Ese estilo cerebral y técnico que le ha hecho triunfar en la NBA se pulió ahí. Otro entrenador, Lojze Šiško, recuerda: «Todos los movimientos que veo en los resúmenes de la NBA ya los vi en Liubliana». Es más, algunos formadores, como Rado Trifunovič, llegan al extremo de considerar que Luka les enseñó más a ellos que ellos a Luka: «No hay posibilidad alguna de que un entrenador pueda decir que le enseñó a Luka a hacer esto o a hacer esto otro».
Esa inercia nunca cambió. A los 13 años fichó por el Real Madrid, fue el jugador más joven que había incorporado el club hasta ese momento. La había liado muy parda metiendo 54 puntos en un partido sub-13 del Olimpija contra el Lazio de Roma. Eso estaba lleno de ojeadores y tardaron solo cinco meses en conseguir su firma. A su padre le convenció la calidad de las instalaciones donde se iba a alojar en Madrid, una residencia de estudiantes, que los niños fuesen uniformados y que aquello era «una especie de prisión abierta». Tuvo un buen presentimiento. De nuevo, Saša enmendó los errores de juventud de Saša en su hijo Luka.
Es algo que el padre reconoce abiertamente: «Yo no tuve esa oportunidad, de que alguien con experiencia me dijera qué estaba mal y cómo hacerlo de manera diferente. Una persona inteligente aprende de los errores ajenos; una tonta, de los propios. Eso se lo dije a Luka: ‘Tú aprende de mis errores, no de los tuyos’. Esa fue también una experiencia que viví, y por eso quise encontrar el entorno adecuado para él y asegurarme de que este camino lo llevara a donde debía ir».

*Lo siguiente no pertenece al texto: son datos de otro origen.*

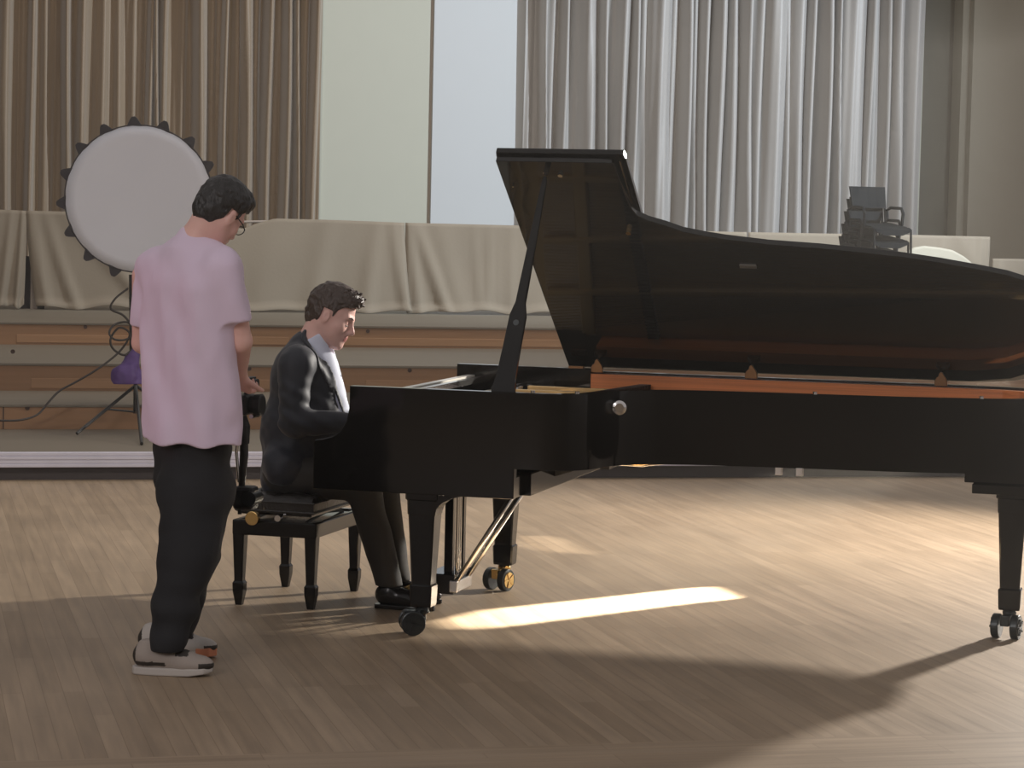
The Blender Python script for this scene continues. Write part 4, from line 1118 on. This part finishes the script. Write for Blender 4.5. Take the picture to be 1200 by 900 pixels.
# ------------------------------------------------------------------ added spots, masks shaped to the floor light (right of the frame)
def masked_spot(loc, poly, energy, label, grow=1.0, dist=.45, col=(1, .90, .74)):
    loc = Vector(loc); pts = [atz(u, v) for u, v in poly]; cen = sum(pts, Vector()) / len(pts)
    ax_ = (cen - loc).normalized(); r_ = ax_.orthogonal().normalized(); r_ = ax_.cross(Vector((0, 0, 1))).normalized(); u_ = r_.cross(ax_)
    def prj(p):
        d = p - loc; t = dist / d.dot(ax_); q = d * t; return (q.dot(r_), q.dot(u_))
    inn = [prj(p) for p in pts]; cx = sum(a for a, b in inn) / len(inn); cy = sum(b for a, b in inn) / len(inn)
    ii_ = []; outr = []; K = 240
    for k in range(K):
        dx, dy = math.cos(2 * math.pi * k / K), math.sin(2 * math.pi * k / K); best = 1e-4
        for (ax0, ay0), (bx0, by0) in zip(inn, inn[1:] + inn[:1]):
            ex_, ey_ = bx0 - ax0, by0 - ay0; det = dx * -ey_ + dy * ex_
            if abs(det) < 1e-12: continue
            t_ = ((ax0 - cx) * -ey_ + (ay0 - cy) * ex_) / det; q_ = (dx * (ay0 - cy) - dy * (ax0 - cx)) / det
            if t_ > 0 and -1e-6 <= q_ <= 1 + 1e-6: best = max(best, t_)
        ii_.append((cx + dx * best, cy + dy * best)); outr.append((cx + dx * .22, cy + dy * .22))
    inn = ii_
    e = empty('added_spot', loc); tag(e, label, 'stage light')
    n = len(inn)
    vs = [ax_ * h + r_ * a + u_ * b for h in (dist, dist + .002) for P_ in (outr, inn) for a, b in P_]
    fs = []
    for i in range(n):
        j = (i + 1) % n
        fs += [(i, j, n + j, n + i), (2 * n + i, 3 * n + i, 3 * n + j, 2 * n + j), (i, 2 * n + i, 2 * n + j, j), (n + i, n + j, 3 * n + j, 3 * n + i)]
    MB().add(vs, fs).build('beam_mask', SATIN, e)
    R = []
    for h, rr in ((-.12, .05), (-.10, .19), (dist - .001, .19), (dist + .006, .19)):
        R.append([ax_ * h + r_ * rr * math.cos(2 * math.pi * k / 24) + u_ * rr * math.sin(2 * math.pi * k / 24) for k in range(24)])
    mb = MB().rings(R, cap=False); mb.add(R[0], [tuple(range(24))]); mb.build('housing', SATIN, e)
    MB().tube([Vector((0, 0, -.15)), Vector((0, 0, -loc.z))], .015).build('stand', SATIN, e)
    l = light('added_spot_lamp', 'SPOT', loc, cen, energy, col, .0025, 40, .1); return e
masked_spot((4.95, 14.55, 1.95), [(519, 727), (567, 715), (692, 702), (800, 690), (836, 688), (866, 701), (800, 708), (667, 725), (579, 736), (535, 735)], 42000,
        'added masked spot casting the bright floor strip, unseen outside the right edge')

masked_spot((5.15, 14.9, 2.25), [(607, 628), (640, 628), (664, 633), (688, 645), (712, 650), (650, 647), (607, 641)], 3000,
        'added masked spot for the small floor patch, unseen behind the first')

# added scatter volume imitating veiling glare around the piano
hm = bpy.data.materials.new('added_glare_veil'); hm.use_nodes = True; nt = hm.node_tree; nt.nodes.clear()
vo = nt.nodes.new('ShaderNodeOutputMaterial'); vs_ = nt.nodes.new('ShaderNodeVolumeScatter')
vs_.inputs['Density'].default_value = .0065; vs_.inputs['Color'].default_value = (1, .97, .92, 1); vs_.inputs['Anisotropy'].default_value = .35
nt.links.new(vs_.outputs[0], vo.inputs['Volume'])
hz = MB().box(-3.6, 2.5, 7.0, 13.2, .01, 2.6).build('glare_volume', hm); tag(hz, 'added thin warm veil imitating lens glare around the piano', 'glare_volume', kind='stuff')
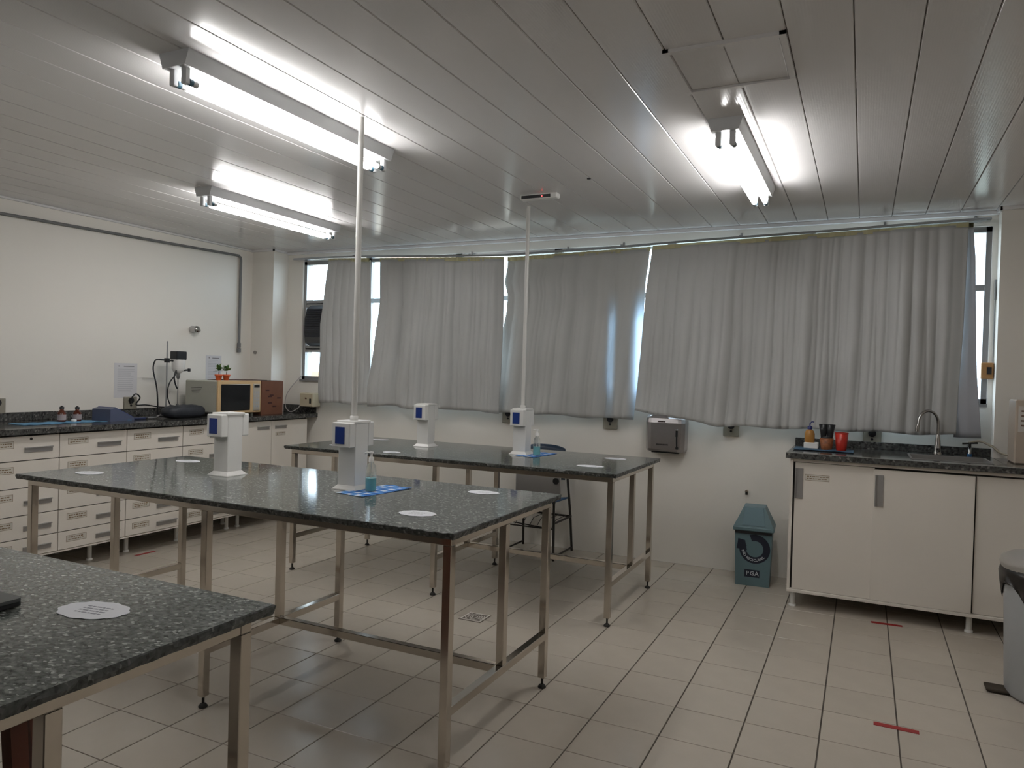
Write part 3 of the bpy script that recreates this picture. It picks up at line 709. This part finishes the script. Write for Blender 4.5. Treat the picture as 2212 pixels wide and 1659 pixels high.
def curtain(left, right, bottom, seed, amp, label, m, y=5.87, header=True, lower=None, nu=190, nv=40):
    random.seed(seed)
    fr = [(random.uniform(5, 9), random.uniform(0, 6.28), .45), (random.uniform(16, 22), random.uniform(0, 6.28), .34), (random.uniform(33, 42), random.uniform(0, 6.28), .24), (random.uniform(62, 80), random.uniform(0, 6.28), .09), (random.uniform(2, 3.5), random.uniform(0, 6.28), .4)]
    drift = random.uniform(-.5, .5)
    vs = []; fs = []
    W0 = interp(right, 2.0)-interp(left, 2.0)
    for j in range(nv+1):
        v = j/nv
        for i in range(nu+1):
            u = i/nu
            xm = interp(left, 2.0)+W0*u; zt = topz(xm); zb = bottom(xm); z = zt+(zb-zt)*v
            x0, x1 = interp(left, z), interp(right, z); x = x0+(x1-x0)*u
            s = W0*u
            f = 0
            for k, (a, ph, w_) in enumerate(fr):
                q = math.sin(a*s+ph+drift*v*(1+k*.6)+.35*math.sin(3*v+k))
                q = 1-2*abs(math.sin((a*s+ph+drift*v*(1+k*.6)+.35*math.sin(3*v+k))*.5))**.7 if k else q; f += w_*q
            g_ = 1.3*amp*(.4+.6*min(1, v*1.6))*min(1, .15+u*W0/.12, .15+(1-u)*W0/.12)
            cr = .009*math.sin(9*s+14*v+seed)*(v**2)+.004*math.sin(23*s-17*v)*v+.008*math.sin(5*s-7*v+seed)
            vs.append((x, y+f*g_+cr, z+.006*math.sin(s*14+seed)*(v > .98)))
    for j in range(nv):
        for i in range(nu): a = j*(nu+1)+i; fs.append([a, a+1, a+nu+2, a+nu+1])
    b = MB(); b.add(vs, fs, 0, True); o = b.build('curtain', m, None, False)
    sm = o.modifiers.new('t', 'SOLIDIFY'); sm.thickness = .0025; sm.offset = 0
    tag(o, label, 'curtain', 'long grey window curtains')
    if header:      # cream pleating tape along the top
        b = MB(); k = 60; L = []
        for i in range(k+1):
            u = i/k; x = interp(left, 2.6)+(interp(right, 2.6)-interp(left, 2.6))*u
            vsy = y-.006+.006*math.sin(i*2.1+seed); L.append((x, vsy, topz(x)))
        for i in range(k):
            (xa, ya, za), (xb, yb_, zb_) = L[i], L[i+1]
            b.add([(xa, ya-.004, za-.015), (xb, yb_-.004, zb_-.015), (xb, yb_-.004, zb_+.018), (xa, ya-.004, za+.018), (xa, ya, za-.015), (xb, yb_, zb_-.015), (xb, yb_, zb_+.018), (xa, ya, za+.018)],
                  [[0, 1, 2, 3], [7, 6, 5, 4], [3, 2, 6, 7], [0, 4, 5, 1]])
        hd = b.build('header_tape', mat('cream_tape', (.50, .47, .28), .6), o, False)
    return o
flat = lambda z: (lambda x: z)
curtain([(2.6, -4.865), (2.23, -4.925), (1.95, -4.965), (1.16, -4.95)], [(2.6, -4.37), (1.95, -4.335), (1.34, -4.35), (1.1, -4.34)], flat(1.163), 11, .03, 'narrow curtain panel beside the air conditioner, leftmost', M_cur)
curtain([(2.6, -4.245), (2.17, -4.245), (1.72, -4.30), (1.34, -4.352), (1.1, -4.355)], [(2.6, -2.912), (1.9, -2.905), (1.1, -2.915)], lambda x: 1.155+.006*math.sin(x*9), 23, .045, 'curtain behind the left towers, second from left', M_cur)
curtain([(2.6, -2.89), (2.45, -2.89), (2.32, -2.915), (2.2, -2.882), (2.05, -2.892), (1.9, -2.925), (1.6, -2.96), (1.1, -3.0)], [(2.6, -1.60), (2.4, -1.615), (2.3, -1.63), (1.9, -1.645), (1.6, -1.665), (1.1, -1.70)], lambda x: 1.155+.005*math.sin(x*7), 37, .036, 'curtain behind the shorter pole, third from left, daylight glowing through its right edge', M_dayband, y=5.90)
def c4bot(x):
    if x < -.95: t_ = (x+1.68)/.73; return 1.232-.088*max(0, t_)**1.1
    return 1.144+.015*(x+.95)
curtain([(2.6, -1.575), (2.2, -1.62), (1.9, -1.636), (1.7, -1.648), (1.37, -1.675), (1.1, -1.70)], [(2.6, .61), (1.9, .60), (1.1, .575)], c4bot, 52, .05, 'widest curtain, from beside steel dispenser to the sink', M_cur, nu=330, nv=50)
curtain([(2.6, .60), (1.9, .59), (1.1, .565)], [(2.6, .64), (2.37, .66), (2.08, .672), (1.6, .692), (1.3, .715), (1.1, .735)], flat(1.158), 61, .012, 'narrow bluish curtain panel at far right window edge', M_curb, y=5.90, nu=30)
# rail
r = empty('curtain_rail', (-2.1, 5.9, 2.6), 'long shiny aluminium curtain rail above the window', 'curtain rail')
b = MB(); k = 60
for i in range(k):
    xa = -5.32+6.06*i/k; xb = -5.32+6.06*(i+1)/k; za, zb_ = topz(xa)+.022+.002*math.sin(xa*4), topz(xb)+.022+.002*math.sin(xb*4)
    V = []
    for X_, Z_ in ((xa, za), (xb, zb_)):
        V += [(X_+2.1, -.05, Z_-2.6), (X_+2.1, -.045, Z_-2.6+.018), (X_+2.1, -.02, Z_-2.6+.024), (X_+2.1, .03, Z_-2.6+.024), (X_+2.1, .03, Z_-2.6)]
    b.add(V, [[i_, i_+1, 6+i_, 5+i_] for i_ in range(4)]+[[4, 0, 5, 9]], 0, False)
b.build('track', mat('polished_aluminium', (.62, .64, .68), .22, 1), r)
for xx in (-4.6, -3.3, -2.35, -1.85, -.9, .1, .66):
    zz = topz(xx)+.045-2.6; MB().box(xx+2.1-.008, xx+2.1+.008, 0, .08, zz, zz+.012).box(xx+2.1-.008, xx+2.1+.008, .068, .08, zz, zz+.04).build('bracket', M_alu, r)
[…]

Tan joven, tampoco lo tuvo fácil en la capital de España. En esa residencia, llena de jóvenes deportistas, al principio, se comunicaba con gestos y miradas. Las reglas que imponía el Real Madrid eran estrictas. Detalles como nada de gorras puestas en el comedor y puntualidad rigurosa en toda. Una vez Luka se quedó dormido y se comió el banquillo en el siguiente partido. Nunca volvió a pasarle. En el Real Madrid recuerdan que con aquel castigo «le quitaron lo que más amaba».
Tuvo que aprender español mientras jugaba, pero nada más llegar dejó una huella indeleble en Vitoria. Jugó la Minicopa, un torneo para que circulen los talentos jóvenes, y metió 25 puntos en la final contra el Barcelona, además de llevarse el MVP. En el club blanco tomaron nota enseguida de lo que tenían ahí.
Aunque no era de acero. Muchas veces se quebró, quería volver a casa, a la seguridad de esas montañas que arropan una ciudad en la que la palabra compatriota se confunde con vecino y conocidos debido al tamaño del país. Es ahí cuando su madre le machacó con una frase: «No te rindas». Ahora la lleva tatuada «No desistas, no te rindas».
Los resultados son por todos conocidos. De todas las lecciones que aprendió en su niñez, le faltaba una: saber estar lejos de casa, saber estar solo y empezar de cero, sin amigos, sin referencias. Superó la prueba. La mano de Saša ya había moldeado a Luka.